The experience of this push to the market has been felt in Higher Education for the last two years, with the tripling of fees to £9,000 per-year. My experience tells me that when you introduce market mechanisms to education in this way, the bond of trust between the learner and the teacher is broken. Instead, what emerges is a transactional relationship in which the learner expects to be given certain functional skills that will qualify them and automatically allow them to move into their chosen profession.

I have a growing feeling that students that I interact with want me to provide them with a check-list of activities that they can work through as they move step-by-step into their chosen profession. It has become harder to foster and encourage individual thinking. Challenging ideas are subsumed by the ‘skills factory’ mentality that puts in place an escalator that merely has to be ridden before the learner is able to take-up their rightful place in the jobs market – with their dutifully acquired 2:1.

It becomes much harder, then, under these circumstances, to offer a more liberal and open-minded view of education. One that sees education as a holistic experience in which the skills that the individual develops are supplemented with a critical approach that checks the sustainable status of the industry or activity that is being studied. Rather than preparing learners for the world as it is today, Higher Education has, more importantly, to be able to prepare learners for the world of the future. A future that has not yet been invented.

If Higher Education merely works exclusively to the immediate horizon and fails to engage in creating an open and divergent intellectual landscape, then we will lose the benefit of innovation and creative thinking. Sticking within the narrow remit of the skills and employability agenda, the so-called student experience, and the things that we already know, will ensure only that our thoughts are allowed to converge and retrench around approaches that have been long-established. This consolidation will not allow us to promote and develop new forms of thinking, new techniques and technologies, or make new advances in practice and process.

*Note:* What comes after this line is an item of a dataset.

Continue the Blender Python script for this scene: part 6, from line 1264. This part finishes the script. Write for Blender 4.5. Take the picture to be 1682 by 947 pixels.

I wonder how long it will be before Higher Education is swamped by an external inspectorate, like Ofstead, who checks a national curriculum that is designed to meet the supposed economic needs of the customer? The commercialised mindset is already in place, with the drive to the ‘student experience’ as the model for assessing and valuing the role of Higher Education. But what happens when individuals want to challenge the status quo or want to develop new ways of thinking and acting? Will the market provide the freedoms that are required by dissident and enquiring minds, who want to test the ethical and sustainable basis of the marketplace, or will academics and teachers be reduced to playing and gaming the system for commercial advantage alone?

The NUT seems to finally be waking-up to this challenge, and providing a platform for dissent and debate, I wonder how long it will take the unions in Higher Education to start voicing these concerns?